Heat treatment to the ISPM 15 standard (56°C core temperature for 30 minutes) is a separate requirement applying to wooden packaging material, including pallets and crating, and has driven investment in treatment chambers at sawmills with export-focused dispatch operations. Several South Bohemian facilities have integrated heat treatment capacity alongside standard kiln installations to serve both structural timber and packaging material production.

Secondary processing — planing, profiling, and finger-jointing — is concentrated at larger facilities or specialist secondary processors rather than integrated at the sawmill stage. Bohemia has a cluster of secondary processing operations around Prachatice and Strakonice in South Bohemia, where finished construction timber and cladding profiles are produced for Czech domestic and German export markets.

Impact of the Bark Beetle Timber Surplus

The bark beetle crisis of 2017–2022 created an extraordinary operating environment for Czech sawmills. Timber volumes entering the market from emergency felling operations exceeded normal annual harvest figures by substantial margins in peak years. Czech sawmill capacity was insufficient to process the available volume domestically, and log exports — primarily to Austria and Germany — increased significantly as domestic processors struggled with intake logistics and storage space constraints.

For sawmills that managed to secure log supply at crisis prices, margins temporarily improved despite low sawn timber prices. However, those that had entered into fixed-price supply contracts before the crisis found themselves buying at above-market rates while selling into a market suppressed by high supply. Several small and medium operators in the Šumava foothills closed permanently during 2020–2022, unable to sustain operations through the pricing dislocation.

Larger industrial sawmills generally managed the crisis through a combination of expanded storage infrastructure, flexible sourcing across multiple forest districts, and opportunistic export of processed timber to markets where Czech sawn timber could compete on price. A number of facilities also invested in biomass processing equipment during this period, converting bark, chips, and off-cuts into energy products that generated supplementary revenue when timber prices were under pressure.

Labour and Skills

Czech sawmill employment has contracted relative to early-2000s levels, reflecting both automation investment and structural consolidation. The sector faces a documented skills gap in maintenance engineers capable of working on modern band-saw and kiln-control systems. Vocational training programmes at South Bohemian technical schools include sawmill technology tracks, but graduate numbers fall short of industry demand, particularly for positions requiring both mechanical and digital systems competence.

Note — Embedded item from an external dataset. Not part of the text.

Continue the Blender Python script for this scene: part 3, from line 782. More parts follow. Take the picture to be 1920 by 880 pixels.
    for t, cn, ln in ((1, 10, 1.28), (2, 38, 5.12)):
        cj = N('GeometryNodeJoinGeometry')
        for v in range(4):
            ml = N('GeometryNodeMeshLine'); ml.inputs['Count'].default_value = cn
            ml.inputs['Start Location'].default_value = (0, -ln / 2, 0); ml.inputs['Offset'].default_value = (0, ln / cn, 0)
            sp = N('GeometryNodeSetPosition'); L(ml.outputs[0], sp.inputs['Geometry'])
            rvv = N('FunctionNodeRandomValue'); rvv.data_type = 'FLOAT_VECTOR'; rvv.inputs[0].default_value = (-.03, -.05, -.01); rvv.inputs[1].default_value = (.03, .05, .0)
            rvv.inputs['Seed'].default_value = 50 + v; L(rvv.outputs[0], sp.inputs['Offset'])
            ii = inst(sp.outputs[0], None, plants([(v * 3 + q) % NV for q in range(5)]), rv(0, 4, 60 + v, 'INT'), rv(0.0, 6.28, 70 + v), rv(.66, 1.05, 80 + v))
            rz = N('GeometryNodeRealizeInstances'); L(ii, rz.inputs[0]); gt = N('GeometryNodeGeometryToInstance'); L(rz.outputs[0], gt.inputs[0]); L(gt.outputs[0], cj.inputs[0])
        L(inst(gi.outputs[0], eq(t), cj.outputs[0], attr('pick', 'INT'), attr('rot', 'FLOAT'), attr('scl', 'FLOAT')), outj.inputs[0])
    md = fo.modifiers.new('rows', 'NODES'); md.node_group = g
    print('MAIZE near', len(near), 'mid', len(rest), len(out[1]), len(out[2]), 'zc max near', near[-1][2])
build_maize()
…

Seasonal labour patterns remain a feature of smaller rural operations, where harvest peaks in autumn and winter drive temporary staffing needs that are not always met from local labour pools. Cross-border workers from Slovakia and Ukraine have historically filled some of these gaps, though post-2022 labour market dynamics have created more competition for available workers across the broader construction and forestry sector.